Reed Elsevier sells tech group back to founder
BRITAIN’S fastest growing technology company MVF yesterday announced that it has bought back Approved Index, the business that its founder sold to Reed Elsevier in 2008.
Titus Sharpe sold Approved Index to the FTSE 100 firm five years ago, before using the proceeds of the sale to found MVF, which uses technology to win customers for clients including British Gas, EDF and Nestle.
MVF was recently named the fastest growing technology company in the UK by The Sunday Times, with its sales up an average of 289 per cent every year for the past three years.
Last year MVF reported revenues of £13.9m, up from £257,000 in 2010 despite the challenges of the recession and technology staff shortages.
Yesterday Sharpe told City A.M. that Approved Index is now the perfect match for MVF.
“When you look at it as a standalone it’s a nice business and it generates a good profit. When you look at it combined with MVF… the combination of the two is very exciting for us as we can push traffic into that B2B marketplace.”
The businesses will initially be run separately, Sharpe said, though there will be some overlap between the two companies.
“Currently we’re running Approved Index independently, however we are putting more marketing expertise from MVF into the operation.”
While the figures around the selling and buying back of Approved Index remain confidential due to legal reasons, Reed Elsevier said on the sale: “Approved Index had a good track record of success as it operates in the fast moving marketing services sector.
“However, Reed Business Information’s increasing focus on paid content and online data services means they were are not able to give the business the priority and investment it deserved.”
PROFILE: TITUS SHARPE
TITUS Sharpe is the chief executive and co-founder of MVF, a business named as the fastest growing technology company in the UK. With a background in computer science and artificial intelligence, Sharpe launched his first internet startup in 1998 with HR software business PeopleQ – but after 18 months he sold the business to head back into the world of academia.
Sharpe started a PhD across Oxford University, UWE and the California Institute of Technology with a Fulbright Scholarship, but quit six weeks in.
Moving back into the startup world Sharpe started one of the earliest social networks, Oxbridge Life, in 1999. It had a membership of around 20,000 in Oxford and Cambridge. Pioneering features such as its use of groups, photo streams and real names were ahead of its time – coming four years before Facebook launched – but were not enough to keep the site afloat.

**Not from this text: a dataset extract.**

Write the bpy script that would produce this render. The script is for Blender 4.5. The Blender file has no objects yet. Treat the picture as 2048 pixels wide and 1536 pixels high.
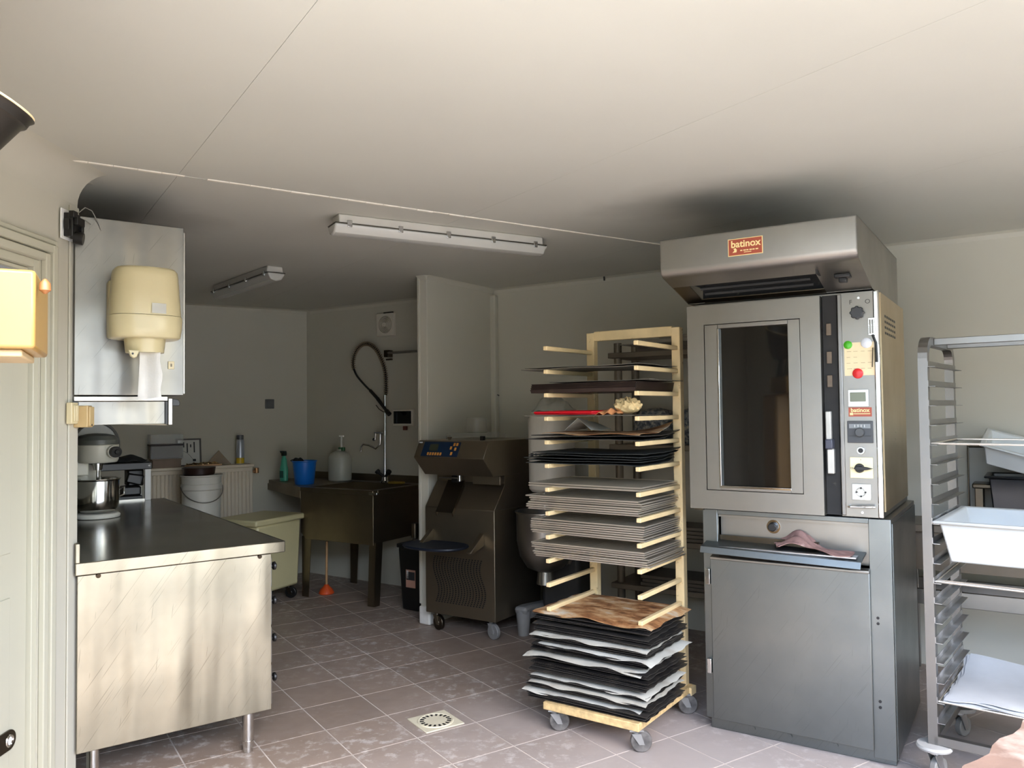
import bpy, bmesh, math, random
from math import sin, cos, pi, radians as R_
from mathutils import Vector, Matrix
random.seed(7)
S = bpy.context.scene
COL = S.collection
# ------------------------------------------------------------------ camera
CAM_H, FPX, PITCH, ROLL = 1.47, 1590.0, R_(1.85), R_(-0.67)
_f = Vector((0, cos(PITCH), sin(PITCH))); _u0 = Vector((0, -sin(PITCH), cos(PITCH))); _r0 = Vector((1, 0, 0))
_r = cos(ROLL) * _r0 + sin(ROLL) * _u0; _u = -sin(ROLL) * _r0 + cos(ROLL) * _u0
cd = bpy.data.cameras.new('camera'); cam = bpy.data.objects.new('camera', cd); COL.objects.link(cam)
cd.sensor_fit = 'HORIZONTAL'; cd.sensor_width = 36.0; cd.lens = FPX / 2048 * 36.0; cd.clip_start = 0.05
m3 = Matrix((_r, _u, -_f)).transposed().to_4x4(); m3.translation = Vector((0, 0, CAM_H)); cam.matrix_world = m3
S.camera = cam
# ------------------------------------------------------------------ light
W = bpy.data.worlds.new('sky'); S.world = W; W.use_nodes = True
wn = W.node_tree; wn.nodes.clear()
wo = wn.nodes.new('ShaderNodeOutputWorld'); wb = wn.nodes.new('ShaderNodeBackground'); sk = wn.nodes.new('ShaderNodeTexSky')
sk.sky_type = 'NISHITA'; sk.sun_disc = False; sk.sun_elevation = R_(52); sk.sun_rotation = R_(151); sk.dust_density = 2.0
wb.inputs[1].default_value = 3.0
wn.links.new(sk.outputs[0], wb.inputs[0]); wn.links.new(wb.outputs[0], wo.inputs[0])
def sun_lamp():
    l = bpy.data.lights.new('sun', 'SUN'); l.energy = 1.7; l.color = (1.0, 0.91, 0.76); l.angle = R_(0.6)
    o = bpy.data.objects.new('sun', l); COL.objects.link(o)
    d = Vector((-0.55, 1.0, -1.50)); o.rotation_euler = d.to_track_quat('-Z', 'Y').to_euler(); o.location = (6, 6, 9)
sun_lamp()
def portal(name, loc, rot, sx, sy):
    l = bpy.data.lights.new(name, 'AREA'); l.shape = 'RECTANGLE'; l.size = sx; l.size_y = sy; l.cycles.is_portal = True
    o = bpy.data.objects.new(name, l); COL.objects.link(o); o.location = loc; o.rotation_euler = rot
S.view_settings.view_transform = 'Standard'; S.view_settings.look = 'None'; S.view_settings.gamma = 1.0
S.view_settings.use_curve_mapping = False; S.view_settings.exposure = -0.25
S.cycles.use_denoising = True; S.cycles.max_bounces = 10; S.cycles.diffuse_bounces = 6; S.cycles.glossy_bounces = 5
S.cycles.sample_clamp_indirect = 6.0; S.cycles.caustics_reflective = False; S.cycles.caustics_refractive = False
# ------------------------------------------------------------------ frames: a local floor-standing coordinate frame
def ray(x, y):
    return ((x - 1024) / FPX) * _r - ((y - 768) / FPX) * _u + _f
class Fr:
    def __init__(s, x, y, az):
        a = R_(az); s.o = Vector((x, y, 0)); s.X = Vector((sin(a), cos(a), 0)); s.Y = Vector((-s.X.y, s.X.x, 0)); s.rz = R_(90 - az)
    def loc(s, w): d = w - s.o; return Vector((d.dot(s.X), d.dot(s.Y), d.z))
    def w(s, x, y, z=0.0): return s.o + s.X * x + s.Y * y + Vector((0, 0, z))
    def L(s, px, py, y=0.0):
        c = Vector((0, 0, CAM_H)); d = ray(px, py); t = (s.o + s.Y * y - c).dot(s.Y) / d.dot(s.Y); return s.loc(c + d * t)
    def Z(s, px, py, z=0.0):
        c = Vector((0, 0, CAM_H)); d = ray(px, py); return s.loc(c + d * ((z - CAM_H) / d.z))
# ------------------------------------------------------------------ materials
def lin(c): return tuple((v / 255 / 12.92 if v / 255 <= 0.04045 else ((v / 255 + 0.055) / 1.055) ** 2.4) for v in c)
class NT:
    def __init__(s, name):
        s.m = bpy.data.materials.new(name); s.m.use_nodes = True; s.t = s.m.node_tree; s.b = s.t.nodes['Principled BSDF']
    def n(s, typ, **k):
        q = s.t.nodes.new(typ)
        for a, v in k.items(): setattr(q, a, v)
        return q
    def l(s, a, b): s.t.links.new(a, b)
    def coord(s, kind='Object', scale=(1, 1, 1), rot=(0, 0, 0)):
        mp = s.n('ShaderNodeMapping'); mp.inputs['Scale'].default_value = scale; mp.inputs['Rotation'].default_value = rot
        if kind == 'World': s.l(s.n('ShaderNodeNewGeometry').outputs['Position'], mp.inputs[0])
        else: s.l(s.n('ShaderNodeTexCoord').outputs[kind], mp.inputs[0])
        return mp.outputs[0]
    def coord2(s, rot, scale):
        a = s.coord('Object', (1, 1, 1), rot); mp = s.n('ShaderNodeMapping'); mp.inputs['Scale'].default_value = scale; s.l(a, mp.inputs[0]); return mp.outputs[0]
    def noise(s, co, sc, det=3, rough=0.5):
        q = s.n('ShaderNodeTexNoise'); q.inputs['Scale'].default_value = sc; q.inputs['Detail'].default_value = det; q.inputs['Roughness'].default_value = rough
        s.l(co, q.inputs['Vector']); return q.outputs['Fac']
    def ramp(s, f, stops):
        q = s.n('ShaderNodeValToRGB'); e = q.color_ramp.elements
        while len(e) < len(stops): e.new(0.5)
        for el, (p, c) in zip(e, stops): el.position = p; el.color = (c + (1,)) if isinstance(c, tuple) else (c, c, c, 1)
        s.l(f, q.inputs[0]); return q.outputs[0]
    def mix(s, f, a, b, bt='MIX'):
        q = s.n('ShaderNodeMix', data_type='RGBA', blend_type=bt)
        for sock, v in ((q.inputs[0], f), (q.inputs[6], a), (q.inputs[7], b)):
            if hasattr(v, 'links'): s.l(v, sock)
            elif isinstance(v, (int, float)): sock.default_value = v
            else: sock.default_value = tuple(v) + (1,)
        return q.outputs[2]
    def bump(s, f, strength=0.2, dist=0.002):
        q = s.n('ShaderNodeBump'); q.inputs['Strength'].default_value = strength; q.inputs['Distance'].default_value = dist
        s.l(f, q.inputs['Height']); s.l(q.outputs[0], s.b.inputs['Normal'])
    def set(s, **k):
        for a, v in k.items():
            i = s.b.inputs[a.replace('_', ' ')]
            if hasattr(v, 'links'): s.l(v, i)
            elif isinstance(v, tuple): i.default_value = v + (1,)
            else: i.default_value = v
        return s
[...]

Sharpe co-founded Approved Index in 2004 and over three years built it into the UK’s largest B2B lead generation firm, before selling it to Reed Elsevier in 2008.
Using the proceeds Sharpe launched MVF in 2009 and grew it from strength to strength during difficult years of recession, eventually leading to yesterday’s buy back of Approved Index. When asked if he would ever return to academia, Sharpe replied, “I think I’m addicted to business now. I probably won’t ever finish my PhD now.”